Maybe, just maybe, those white male policy experts, bloggers, and self-promoters extraordinaire at the YearlyKos convention that I described two days ago have more time and money than they can wisely spend. Therefore they are more likely to have the luxury of attending a convention such as this. Perhaps, on a whimsical note, female and minority bloggers have better sense, so they stay home and get important work done. They are reluctant to waste valuable resources. Attending a convention/networking opportunity may offer some benefits, but is hardly a prerequisite to blogging.

In defense of those who did attend, perhaps white male bloggers are more aggressive in their marketing and self-promotion techniques.
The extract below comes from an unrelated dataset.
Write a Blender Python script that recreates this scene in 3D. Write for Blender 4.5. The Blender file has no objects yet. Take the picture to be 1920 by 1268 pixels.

That would explain why they attend this annual Internet ritual and in the process, drive more traffic and attention to their websites.

Assuming the Washington Post is right, however, maybe proponents of natural selection are correct in their presumption that women are the more, perhaps overly sensitive gender.

This would not explain the lack of minority representation in the blogosphere. But it could help explain the paucity of women bloggers.

The Post reported, "A panel called 'Blogging While Female'...was an aberration...[with] an overflow room of about 75 (in attendance) mostly women, a few of them minorities. 'How many of the women in the audience blog?' asked a panelist. Nearly three-fourths of those present raised their hands. 'How many of you get harassed?' The hands stayed up. They complain of being harassed online for their views on issues such as abortion rights."

Maybe men and women have different definitions of "harassment." As someone who has written often on tough topics such as abortion rights and gun control, I've been the target of myriad unpleasant E-mails. Maybe other women would read these messages as threatening or harassing and give up. I just hit the delete button and move on. Maybe women bloggers should adopt a more "male" attitude to achieve equality in the blogosphere.

My final thought is, perhaps we are a nation that is woefully uniform in our political thinking. Maybe Ralph Nader was right and there isn't much variance between Republicans and Democrats, liberals and conservatives. Maybe liberal men think like liberal women. Therefore liberal male bloggers stand in for or represent the views of women bloggers, so we truly have achieved the plurality we seek, although it is not labeled as such. The same would be true for bloggers of color and for conservative bloggers, no matter what gender or color. Ah, what a sorry state of affairs that would be.